Shafarevich, locally regular $\Rightarrow$ globally regular

73 Views Asked by At

So I am confused with this argument in 3rd Ed, pg 47, Basic Alg. Geo. 1.

Definition 1: if $X \subseteq \Bbb P^n$ is a quasiprojective variety, $x \in X$, and $f=P/Q$ is a homogenous function of degree $0$ with $Q(x)\not=0$. A function on $X$ that is regular at all points $x \in X$ is a regular function on $X$.

Definition 2: If $A$ is a variety of $\Bbb A^n$ then $f:A \rightarrow k$ is regular if exists poylnomial function $F$ such that $F|A=f$.

So Shafarevich sets out to prove definition 1 for a closed subset $X$ of an affine space coincides with 2.

Proof: By assumption each point $x \in X$ has a nhood $U_x$ with $q_x \not=0 $ on $U_x$, in which $f=p_x/q_x$. So $$q_x f= p_x $$ on $U_x$. We can assume that this holds over whole of $X$ by multiplying a regular function equal to $0$ on $X\setminus U_x$ and nonzero at $x$.

What regular function is referred here? I suppose it is definition 2. By how does such a function exist?

1

There are 1 best solutions below

2
On BEST ANSWER

Note that $Z:=X\smallsetminus U_x$ is a closed subset of $X$ (and hence of $\Bbb A^n$). If we take elements $f_1,\dots,f_r$ which generate the ideal $I(Z)\subset k[x_1,\dots,x_n]$ (I'm not sure if this is the notation Shafarevich uses, but $I(Z)$ is the ideal given by polynomials vanishing on all of $Z$, and it is finitely generated because $k[x_1,\dots,x_n]$ is noetherian).
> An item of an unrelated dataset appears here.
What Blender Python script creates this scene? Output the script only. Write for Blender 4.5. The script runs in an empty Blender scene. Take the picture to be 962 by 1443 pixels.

If each $f_i$ vanished at $x$, then $x$ would have to be in $Z$ because $Z$ is the vanishing locus of $(f_1,\dots,f_r)$, but this is not the case. So some $f_i$ does not vanish at $x$ and, furthermore, it must vanish on all of $X\smallsetminus U_x$ because it is an element of $I(Z)$. So $f_i$ is the element you want.